Mar. 8th, 2009 08:31 am
threemonkeys: (Just)
[personal profile] threemonkeys
OK, this just has me perplexed. See I have one of those desk calendars that gives you a trivia question per day. On Friday, it posed the question "Where might you hear people mention the terms penultimate and rover?" The answer given, from a multi-choice set is "On a cricket pitch".

They are valid English words, and I suppose you could fit them into the description of a game but I wouldn't think them distinctively cricket terms in any way. For example penultimate does occasionally get used by commentators in a restricted overs match, but it isn't common. Then perhaps "rover" is just somebody mishearing "over" but I haven't spotted anything else that badly researched. The other questions are very American and rather old which might be a factor (it also makes it a crap calendar generally).

Google does not group the words sensibly, so I'm turning to you. Any ideas?
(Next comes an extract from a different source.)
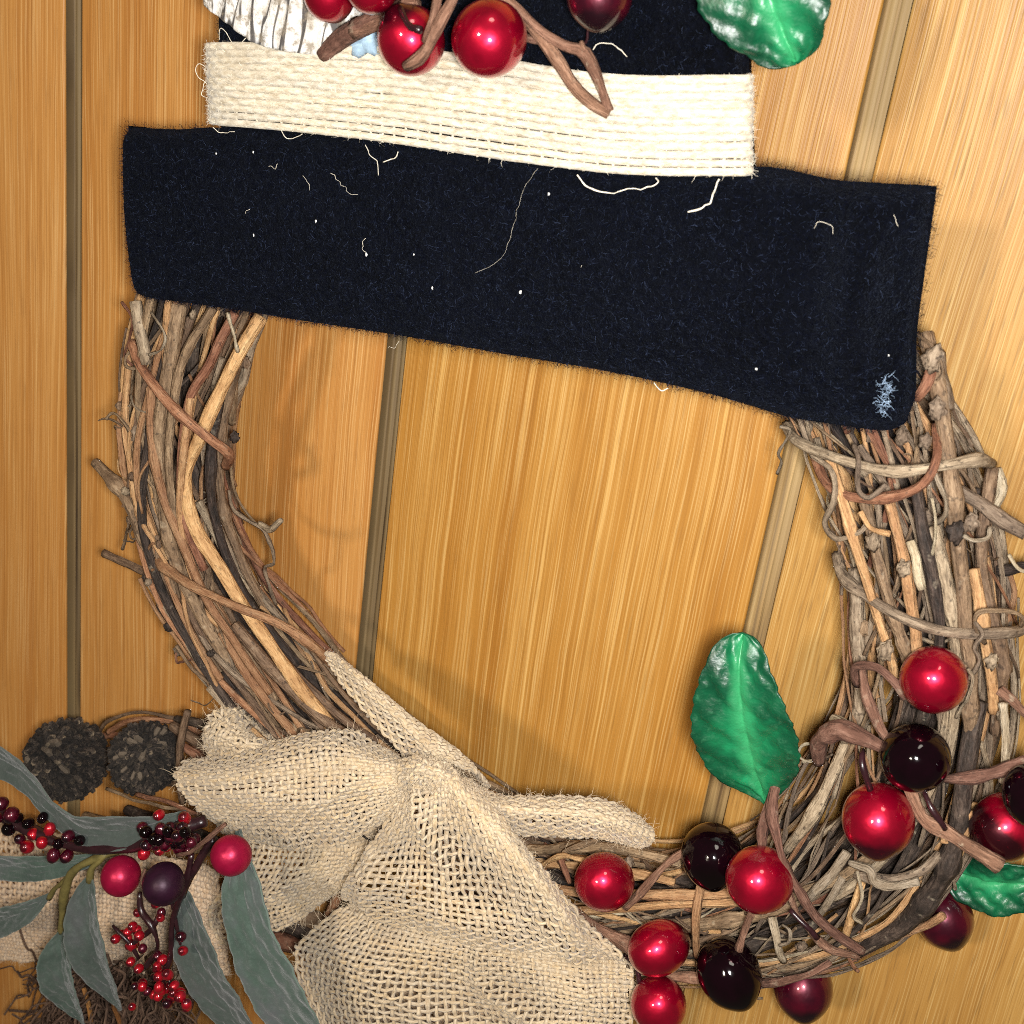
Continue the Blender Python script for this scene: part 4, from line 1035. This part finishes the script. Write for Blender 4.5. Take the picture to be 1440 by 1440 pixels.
for pts, r in [([(1108, 1075, 34), (1090, 1108, 38), (1084, 1150, 41), (1094, 1185, 43), (1110, 1225, 44), (1132, 1268, 43), (1165, 1305, 40), (1212, 1338, 36)], 1.35),
               ([(1094, 1096, 36), (1078, 1140, 38), (1072, 1190, 40), (1075, 1210, 41)], 1.1), ([(1105, 1245, 40), (1125, 1290, 40), (1160, 1330, 37), (1208, 1345, 34)], 0.85),
               ([(878, 1275, 41), (920, 1232, 41), (965, 1196, 38)], 1.05), ([(1057, 1278, 42), (1046, 1312, 42), (1040, 1335, 42)], 1.1),
               ([(770, 1262, 34), (820, 1290, 38), (862, 1316, 41), (895, 1332, 42)], 1.5), ([(795, 1300, 33), (840, 1318, 37), (890, 1336, 40)], 1.0),
               ([(940, 1374, 38), (1000, 1376, 39), (1030, 1380, 38)], 1.3), ([(1070, 1382, 36), (1110, 1376, 39), (1140, 1366, 40), (1168, 1352, 38)], 1.0)]:
    stem(sb, pts, r)
stem(sb, [(880, 1340, 40), (893, 1358, 42), (902, 1382, 42)], 0.6, 'wire')
stem(sb, [(1112, 1280, 42), (1130, 1300, 43), (1150, 1318, 42)], 0.6, 'wire')
set_base(sb)
# top spray on the hat
sc = empty('berry_spray', 'spray of glossy red berries with a green leaf tucked into the hat band', 'berry spray', P(690, 60, 44))
berry(sc, 463, -8, 74, 51, 'bred', (0.2, -0.6, -0.7))
berry(sc, 522, -22, 78, 57, 'bred', (0.2, -0.6, -0.7))
berry(sc, 578, 57, 95, 53, 'bred', (-0.4, 0.7, 0.4))
berry(sc, 688, 54, 108, 54, 'bred', (0.3, 0.8, -0.6))
berry(sc, 843, -10, 98, 51, 'bmar', (-0.05, -1, 0.1))
leaf(sc, [(1060, -190, 46), (1066, -100, 49), (1078, -20, 50), (1100, 45, 48), (1120, 88, 45)], [6, 60, 92, 104, 104, 96, 80, 56, 36], 'leaf', blunt=0.06, veins=5, amp=0.6, fold=0.05, crumple=0.25, nu=90, nv=41)
for pts, r in [([(652, -30, 60), (630, 15, 62), (606, 50, 62), (590, 78, 61), (572, 92, 60)], 1.05), ([(618, -20, 59), (610, 30, 62), (600, 62, 61)], 0.9),
               ([(690, -15, 50), (722, 12, 50), (760, 42, 49), (795, 62, 48), (822, 72, 47.5), (838, 108, 47), (856, 154, 46.5)], 1.15),
               ([(735, 20, 49), (768, 62, 48), (800, 112, 47.5), (830, 142, 47), (854, 157, 46.5)], 1.1), ([(815, 60, 48.5), (822, 78, 48.5), (835, 84, 48)], 0.6),
               ([(455, 78, 44), (490, 48, 46), (530, 28, 48), (570, 10, 50)], 1.9), ([(500, 40, 47), (540, 30, 50), (580, 5, 53)], 1.5), ([(740, 55, 48), (760, 58, 48), (790, 64, 48)], 0.8)]:
    stem(sc, pts, r)
stem(sc, [(563, 12, 57), (575, 30, 60), (595, 45, 61)], 0.6, 'wire')
stem(sc, [(826, 38, 46), (828, 52, 45), (824, 66, 44)], 0.25, 'wire')
set_base(sc)

# birch bark and the glazed chip tucked into the band
def bark_strip(outline_top, outline_bot, h, nu, nv):
    T, B = edge([(x, y, h) for x, y in outline_top], nu), edge([(x, y, h) for x, y in outline_bot], nu)
    v = np.linspace(0, 1, nv)
    S = T[:, None] * (1 - v)[None, :, None] + B[:, None] * v[None, :, None]
    u = np.linspace(0, 1, nu)
    U, V2 = np.meshgrid(u, v, indexing='ij')
    hh = 2.6 * np.sin(U * math.pi) + 0.25 * np.sin(U * 60 + V2 * 4) + 0.2 * np.sin(U * 23 + 2) * np.sin(V2 * 9)
    S = S + np.array([0, -0.001, 0]) * hh[..., None]
    F = [(i * nv + j, i * nv + j + 1, (i + 1) * nv + j + 1, (i + 1) * nv + j) for i in range(nu - 1) for j in range(nv - 1)]
    o = mesh_np('birch_bark', S.reshape(-1, 3), F, 'birch', None, np.stack([U.ravel(), V2.ravel()], 1))
    md = o.modifiers.new('thickness', 'SOLIDIFY'); md.thickness = 0.0010
    return o
bb = bark_strip([(288, -60), (340, -60), (400, -60), (470, -60), (520, -60)], [(286, 8), (330, 36), (372, 62), (440, 76), (505, 80)], 43.3, 60, 30)
tag(bb, 'piece of white birch bark with dark cracks tucked behind the hat band', 'bark')
gc = lump('glazed_chip', P(517, 54, 44.6), 0.0042, 'chip', None, (1.0, 0.35, 0.8), 14, 0.30)
tag(gc, 'small glossy blue and white chip between the bark and a red berry', 'chip')

# ------------------------------------------------------------------ seed cones
def cone(x, y, dpx, h, axis, label, n=260, tanp=0.06):
    r = dpx / 2 * MMPX(x, y, h) * 0.001
    root = empty('pine_cone', label, 'pine cone', P(x, y, h))
    ax = Vector(M @ np.array([axis[0], axis[1], -axis[2]])).normalized()
    Q = Vector((0, 0, 1)).rotation_difference(ax).to_matrix().to_4x4()
    base = Matrix.Translation(Vector(P(x, y, h))) @ Q
    core = lump('core', np.zeros(3), r * 0.88, 'conecore', root, (1, 1, 0.95), 18, 0.03); core.matrix_world = base
    for k in range(n):
        z = 1 - 1.75 * (k + 0.5) / n; a = k * 2.39996
        rr = math.sqrt(max(0, 1 - z * z)); d = Vector((rr * math.cos(a), rr * math.sin(a), z))
        top = z > 0.45 and random.random() < tanp
        o = bpy.data.objects.new('scale', SCALE_T if top else SCALE); link(o, root)
        up = Vector((0, 0, 1)); t = (d * d.z - up) if rr > 0.05 else Vector((1, 0, 0)); t.normalize()
        yv = d.cross(t).normalized(); xv = yv.cross(d)
        rot = Matrix((xv, yv, d)).transposed().to_4x4()
        s = r * random.uniform(0.8, 1.25)
        tilt = Matrix.Rotation(random.uniform(-0.45, -0.05), 4, 'Y') @ Matrix.Rotation(random.uniform(-0.4, 0.4), 4, 'Z')
        o.matrix_world = base @ Matrix.Translation(d * r * random.uniform(0.86, 0.92)) @ rot @ tilt @ Matrix.Diagonal((s * random.uniform(0.75, 1.1), s * random.uniform(0.65, 0.95), s * random.uniform(0.6, 1.2), 1))
    set_base(root)
sv = [(-0.16, -0.07, -0.05), (-0.16, 0.07, -0.05), (0.10, -0.10, -0.02), (0.10, 0.10, -0.02), (0.17, -0.03, 0.0), (0.17, 0.03, 0.0),
      (-0.14, -0.04, 0.03), (-0.14, 0.04, 0.03), (0.08, -0.06, 0.10), (0.08, 0.06, 0.10), (0.15, 0.0, 0.07)]
sf = [(0, 1, 7, 6), (6, 7, 9, 8), (0, 6, 8, 2), (1, 3, 9, 7), (8, 9, 10), (2, 8, 10, 4), (3, 5, 10, 9), (4, 10, 5), (0, 2, 4, 5), (0, 5, 3, 1)]
SCALE = bpy.data.meshes.new('scale'); SCALE.from_pydata(sv, [], sf); SCALE.update(); SCALE.materials.append(MAT['cone'])
SCALE_T = SCALE.copy(); SCALE_T.materials.clear(); SCALE_T.materials.append(MAT['cone_tan'])
cone(93, 1068, 118, 22, (-0.35, 0.55, 0.75), 'dark dried cone on the left, above the grey green leaf')
cone(204, 1066, 104, 24, (0.25, 0.6, 0.75), 'dark dried cone with tan scales, next to the burlap loop', tanp=0.16)
# loose twigs behind the cones
tw = empty('twig_bundle', 'small bundle of thin brown twigs behind the two dark cones', 'twigs', P(240, 1040, 5))
for pts, r, m in [([(135, 1040, 12), (150, 1015, 14), (200, 1003, 15), (250, 1010, 15), (300, 1030, 14)], 0.5, 'brown'), ([(150, 1030, 12), (200, 1012, 13), (260, 1020, 13), (320, 1060, 12)], 0.8, 'red'),
                  ([(130, 1035, 12), (160, 1035, 12), (230, 1030, 12), (320, 1070, 12)], 1.0, 'red'), ([(262, 1000, 26), (256, 1030, 27), (252, 1080, 26), (255, 1130, 26)], 1.0, 'brown'),
                  ([(240, 1020, 18), (280, 1045, 18), (340, 1085, 18)], 1.5, 'brown'), ([(225, 1030, 16), (275, 1060, 17), (330, 1105, 16)], 1.3, 'red'), ([(250, 1012, 15), (300, 1022, 17), (350, 1050, 18)], 1.2, 'dark'),
                  ([(190, 1120, 36), (240, 1130, 40), (290, 1150, 42)], 0.6, 'red'), ([(150, 1110, 34), (200, 1128, 38), (260, 1140, 40)], 0.4, 'brown'), ([(200, 1100, 20), (260, 1100, 22), (330, 1130, 24)], 1.6, 'brown'),
                  ([(180, 1140, 18), (250, 1160, 20), (320, 1190, 22)], 1.6, 'dark'), ([(120, 1150, 12), (200, 1170, 14), (300, 1200, 16)], 1.6, 'brown'), ([(330, 1230, 14), (430, 1290, 16), (520, 1330, 16)], 2.4, 'brown'), ([(350, 1280, 12), (430, 1310, 14), (530, 1360, 14)], 2.6, 'dark'),
                  ([(480, 1240, 26), (468, 1280, 26), (455, 1330, 24)], 1.4, 'red'), ([(330, 1310, 10), (420, 1330, 12), (500, 1360, 12)], 2.4, 'red')]:
    vine('twig', pts, r, m, tw, wig=0.25)
set_base(tw)

# ------------------------------------------------------------------ grey-green sprig and bead berries
eu = empty('leafy_sprig', 'sprig of long dusty grey green leaves at the lower left', 'sprig', P(180, 1290, 40))
E_ = dict(mat='euc', amp=0.22, crumple=0.25, veins=9, thick=0.4)
leaf(eu, [(262, 1142, 50), (225, 1156, 53), (170, 1168, 55), (120, 1165, 56), (80, 1138, 56), (45, 1098, 54), (5, 1070, 52), (-60, 1050, 50)], [2, 12, 24, 28, 27, 26, 26, 24, 14, 2], fold=0.3, twist=[0.2, 0.0, -0.3, 0.1, 0.3], **E_)
leaf(eu, [(152, 1203, 44), (100, 1214, 46), (40, 1220, 48), (-60, 1216, 46)], [2, 14, 19, 20, 16, 2], fold=0.2, **E_)
leaf(eu, [(70, 1258, 46), (40, 1280, 48), (0, 1296, 48), (-60, 1320, 46)], [2, 15, 20, 20, 14, 2], fold=0.3, **E_)
leaf(eu, [(88, 1308, 46), (86, 1345, 48), (92, 1385, 48), (118, 1440, 44)], [3, 23, 32, 34, 28, 14, 1], fold=0.45, **E_)
leaf(eu, [(128, 1228, 46), (124, 1280, 50), (136, 1345, 52), (170, 1420, 48)], [3, 24, 35, 37, 31, 17, 1], fold=0.45, **E_)
leaf(eu, [(255, 1240, 48), (268, 1300, 52), (290, 1370, 54), (350, 1460, 52)], [4, 24, 36, 40, 40, 34, 18], fold=0.18, nu=90, nv=35, **E_)
leaf(eu, [(336, 1168, 50), (340, 1220, 56), (352, 1300, 60), (390, 1390, 60), (440, 1480, 56)], [4, 26, 38, 44, 50, 52, 46, 22], fold=0.15, nu=90, nv=35, **E_)
for pts, r in [([(170, 1195, 44), (140, 1205, 46), (105, 1222, 47), (92, 1250, 47), (86, 1312, 46)], 1.15), ([(100, 1226, 47), (85, 1244, 47), (68, 1262, 46)], 0.95), ([(150, 1202, 46), (132, 1218, 47), (126, 1240, 47)], 1.0)]:
    stem(eu, pts, r, 'olive')
set_base(eu)
bp = empty('berry_pick', 'dark wired pick of small red beads with three dull berries among grey green leaves', 'berry pick', P(220, 1250, 45))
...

Date: 2009-03-10 03:22 am (UTC)
ext_112556: (Default)
From: [identity profile] threemonkeys.livejournal.com
Actually, that prompts a thought relating to your job. I was listening on the radio to some discussion of a local high court trial and it got held up because the centralised transcription service had a technology problem. Turns out that the courts don't have people in them recording any more but it is all done remotely. There is a feed from all the courts to a centre in Auckland where the recorded chat is transcribed and then made available to the court staff. They have clever playback systems so the transcriber can go back and listen to bits they didn't get before - a bit like live pause on a TiVo.

Do you have that sort of thing happening, or are you still in the court? Just me being curious y'know.

Date: 2009-03-10 03:30 am (UTC)
From: [identity profile] ratfan.livejournal.com
Not here in Perth but I understand the system works that way in Sydney where they can have one person minding ten courts at a go.

We're not in the room any more but in a small cubicle where the monitor can contact the judge's associate if they have to. It's better because you can scratch your nose or anywhere else without the whole court observing.

I'm glad we usually just have one person, one court. You lose a lot of accuracy the other way!

Date: 2009-03-10 03:54 am (UTC)
ext_112556: (Default)
From: [identity profile] threemonkeys.livejournal.com
Thanks. Always nice to get a sense of what people do.